╭─ Dataset section

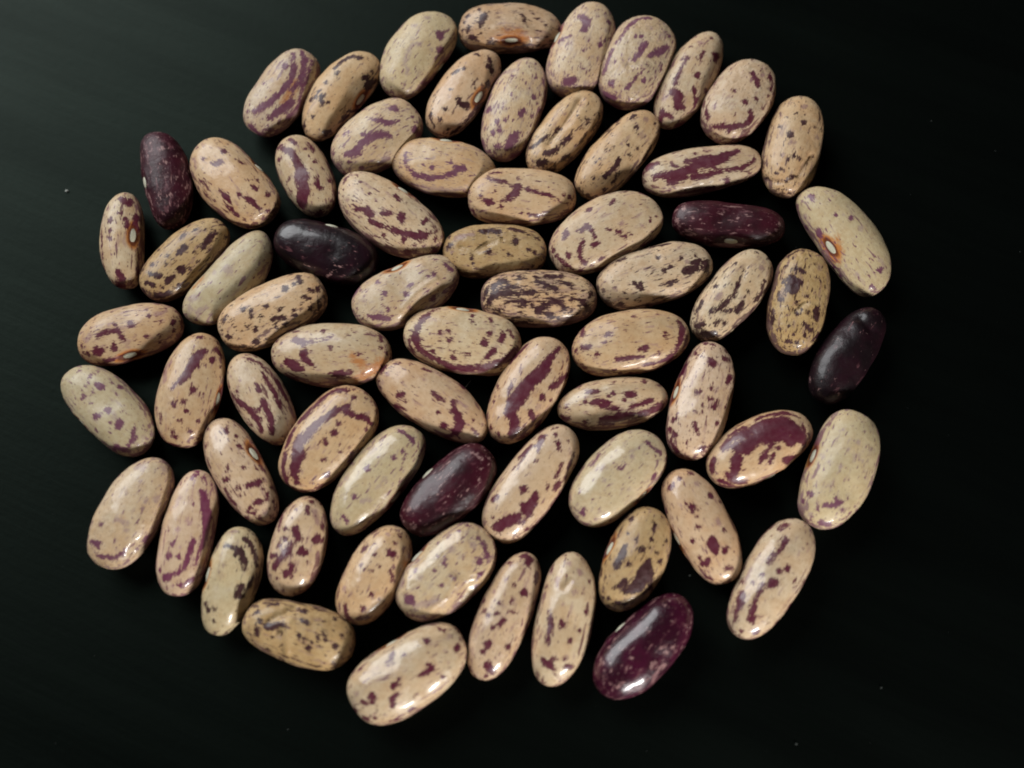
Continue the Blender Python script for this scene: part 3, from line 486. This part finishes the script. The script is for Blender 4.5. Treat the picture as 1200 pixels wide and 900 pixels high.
  marks="Rg: 545,285,9 530,300,6 f; 630,300,10 650,285,6; 685,237,7 f; 555,355,8 f; 640,398,7 f; 760,160,8 790,190,8 830,215,7; 520,230,7 490,280,6; 445,500,10 440,520,8; 800,335,12 790,350,9; 560,180,9 f; 510,550,7 f"),
 dict(name=SP, label="tan bean with a heart-like wine blot and white hilum on its left edge, lower right", bbox=(774.8,549.3,869.8,685.5), w=68, lean='\\', kind='tan', mk='wine', speck=.2, hil=(791,632), bend=.08, rough=.24,
  marks="Rg: 975,320,7; 990,320,6; 930,345,6; 890,385,9 875,395,6; 1010,375,9 f; 1080,430,11; 1085,440,8; 990,490,12; 990,510,8; 1015,540,6; 1012,593,11 1025,585,8; 997,657,9; 1115,560,9 1120,580,8 f; 1152,607,9; 1160,705,11; 1090,660,15 1105,700,11 1080,680,13 1110,720,9; 1060,770,11 1040,775,8 1075,755,7; 1095,797,5; 1030,745,5; 1130,465,6; 960,475,5; 845,480,4; 1060,835,8 1090,855,6; 1170,800,8 1190,790,6; 1025,500,4"),
 dict(name=SP, label="brownish bean with a charcoal lower blotch, touching the glossy purple bean of the bottom row", bbox=(701.3,593.6,786.5,717), w=71, lean='/', kind='brown', mk='dark', speck=.3, hil=(714,642), bend=.08, wrinkle=.3,
  marks="Rg: 690,515,8; 685,550,7; 798,570,7 798,605,7; 738,705,10; 655,690,11 640,730,16 610,790,11; 675,780,7; 815,720,7; 780,693,5; 820,765,8 835,755,7; 670,622,6; 790,655,5; 660,860,8 630,885,7; 770,770,14 755,820,28 730,870,28 780,840,16; 860,660,7; 870,740,6; Rk: 650,350,9 620,375,8; 760,270,14 750,320,28 725,360,32 690,385,18 650,395,9; 790,290,9 785,330,9; 600,455,6 650,460,7; 570,435,6; 540,400,5; 545,430,5; 570,470,6; 830,250,9; 860,290,6; 600,380,5; 780,380,9"),
 dict(name=SP, label="cream bean with glittering crest highlight and purple rim, directly above the bottom-most bean", bbox=(462.8,612,582.3,729.2), w=80, lean='/', kind='cream', mk='faded', speck=.4, hil=(486,650), bend=.05, rough=.20, wrinkle=.7,
  marks="Rf: 640,360,11 f; 740,330,11 760,350,8 f; 700,395,6; 820,395,13 810,360,9; 780,420,11; 425,615,20; 605,430,9; 610,410,6; 650,502,11; 592,540,8; 555,465,6; 780,485,9; 400,480,8 390,540,10 f; 450,640,8 520,630,10 600,610,8 f; 770,300,6 800,330,6; 570,395,5; 675,580,6; 485,500,7 f; 760,550,7; 700,600,8; 440,690,7 500,700,6; 570,325,6; 680,265,5; 720,240,6; 625,295,6",
  dents="Rf: 430,450,20,-1.4 420,560,20,-1.6; 660,520,18,-2.2 610,600,18,-2.4 540,650,16,-1.8; 730,560,28,2.4 660,650,26,2.4"),
 dict(name=SP, label="slender cream bean with plum spots and bright right flank, right of the bottom-most bean", bbox=(547.5,646.8,634,797.5), w=62, lean='/', kind='pink', mk='wine', speck=.3, rough=.26,
  marks="Rj: 1000,10,14 1030,20,14 1020,50,9; 1070,100,13 1060,130,9; 930,40,8; 1005,190,15 1015,200,8; 945,225,10 940,240,8; 887,245,7; 900,330,9 885,350,8; 950,285,9; 930,285,6; 865,295,8; 800,235,10; 803,285,9; 820,300,7; 852,185,9 f; 910,125,7 f; 825,450,13 820,470,9; 925,462,9; 800,490,7; 820,560,15 840,585,11; 1065,200,6 1050,270,5 1020,350,5 1000,430,4; 838,370,6; 742,480,6 f; 813,608,6; 955,155,5; 970,500,5",
  dents="Rj: 960,300,16,1.2 920,440,16,1.2"),
 dict(name=SP, label="bottom-most bean of the spread, large, cream, with a bright lower right edge", bbox=(406.4,729.3,547.5,850), w=86, lean='/', kind='cream', mk='wine', speck=.2, hil=(459,751), bend=.06, rough=.24, wrinkle=.2,
  marks="Rj: 515,435,13; 510,430,9; 345,490,7 335,520,12 310,550,10; 405,508,6; 530,550,8; 550,575,4 510,595,6 475,610,5; 372,622,8; 350,660,11 385,655,9; 365,700,9 340,730,9; 345,755,10; 240,710,12; 250,715,8; 190,735,9 210,750,8; 240,745,6; 262,782,6; 155,775,7 160,790,7; 210,825,13; 450,775,11 430,785,7; 670,465,12; 665,480,8; 625,547,7 f; 597,615,6; 600,385,5; 575,370,5; 230,547,4; 370,830,9 330,840,6; 160,700,7 f; 500,350,5; 625,410,8 f; 255,820,6; 305,800,4; 180,575,5"),
 dict(name=SP, label="tall blunt cream bean standing upright, just left of the glossy bottom purple bean", bbox=(622.7,646.7,698.5,804.6), w=68, lean='/', kind='cream', mk='wine', speck=.2, side=(630,725), bend=.12, rough=.24,
  marks="Rk: 270,500,7 280,560,14 270,620,9 265,660,7; 340,560,15 335,545,8; 425,595,7; 455,503,6; 375,648,8; 340,465,7 f; 290,735,8; 250,750,13 275,775,12 295,790,7; 360,775,9 390,780,7; 355,738,7; 303,818,6; 310,340,9 312,370,8 f; 263,377,6; 285,300,9 f; 370,260,8 f; 430,300,12 f; 475,350,6; 400,400,8 f; 240,740,8",
  dents="Rk: 350,380,16,1.4 380,340,16,1.2"),
 dict(name=PB, label="glossy purple bean with pale flecks on its lower right side, in the bottom row", bbox=(694.5,695,812.3,820), w=75, lean='/', kind='purple', mk='light', speck=.3, hil=(722.5,731), bend=.04, rough=.22,
  marks="Rk: 850,675,5 830,690,5; 860,705,7; 800,760,7 780,775,5; 850,770,7 820,790,5; 950,568,5; 970,595,4; 897,550,4; 545,755,4; 585,797,5; 548,795,4; 545,857,5; 625,685,3; 685,732,3; 675,780,3; 640,860,6 610,880,6; 895,675,3; 935,680,5; 780,468,3; 850,465,3; 838,535,3; 800,420,3; 640,770,2"),
 dict(name=SP, label="bean with parallel wine streaks at its lower left, lower right corner of the spread", bbox=(851.6,607.5,955.5,749.4), w=71, lean='/', kind='cream', mk='wine', speck=.25, rough=.24,
  marks="Rl: 605,180,11 580,220,8 550,255,8 520,300,7; 430,330,8 400,390,8 f; 480,360,8; 440,395,8; 540,395,16; 530,410,11; 570,340,9; 612,325,7; 380,455,12 370,500,14 355,540,10 350,580,8; 490,410,7 460,470,8 440,520,9 432,585,10; 648,388,8; 625,515,11 600,545,6; 560,605,12; 455,645,13; 445,640,8; 480,573,5; 600,105,8 575,130,8; 710,205,6; 730,140,6; 380,640,6; 690,395,5"),
]


# ------------------------------------------------------------------ bean builder
def parse(txt):
    """'R2: x,y,r x,y,r; x,y,r f; R3: ...' -> [(faint, [[x, y, r...], ...])] in photo pixels"""
    out = []
    reg = None
    for chunk in txt.split(';'):
        toks = chunk.split()
        pts = []
        faint = False
        for t in toks:
            if t.endswith(':'):
                reg = ZR[t[:-1]]
            elif t == 'f':
                faint = True
            else:
                v = [float(q) for q in t.split(',')]
                rr = v[2] * ZK
                rr *= 1.0 + 0.20 * min(1.0, max(0.0, (v[2] - 6) / 6))
                pts.append([reg[0] + v[0] * ZK, reg[1] + v[1] * ZK, rr] + v[3:])
        if pts:
            out.append((faint, pts))
    return out


def hash3(ix, iy, iz):
    n = (ix.astype(np.int64) * 374761393 + iy.astype(np.int64) * 668265263 + iz.astype(np.int64) * 2147483647) & 0x7fffffff
    n = ((n ^ (n >> 13)) * 1274126177) & 0x7fffffff
    n = n ^ (n >> 16)
    return (n & 0xffff) / 65535.0


def vnoise(P):
    F = np.floor(P)
    f = P - F
    f = f * f * (3 - 2 * f)
    r = 0
    for dx in (0, 1):
        for dy in (0, 1):
            for dz in (0, 1):
                w = (f[:, 0] if dx else 1 - f[:, 0]) * (f[:, 1] if dy else 1 - f[:, 1]) * (f[:, 2] if dz else 1 - f[:, 2])
                r = r + w * hash3(F[:, 0] + dx, F[:, 1] + dy, F[:, 2] + dz)
    return r - 0.5


ROT = np.array([[0.36, 0.48, -0.8], [-0.8, 0.6, 0.0], [0.48, 0.64, 0.6]])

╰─

* Work to do
For each line above that contains the word "pixels", copy that line.

* Solution to the problem
Continue the Blender Python script for this scene: part 3, from line 486. This part finishes the script. The script is for Blender 4.5. Treat the picture as 1200 pixels wide and 900 pixels high.
    """'R2: x,y,r x,y,r; x,y,r f; R3: ...' -> [(faint, [[x, y, r...], ...])] in photo pixels"""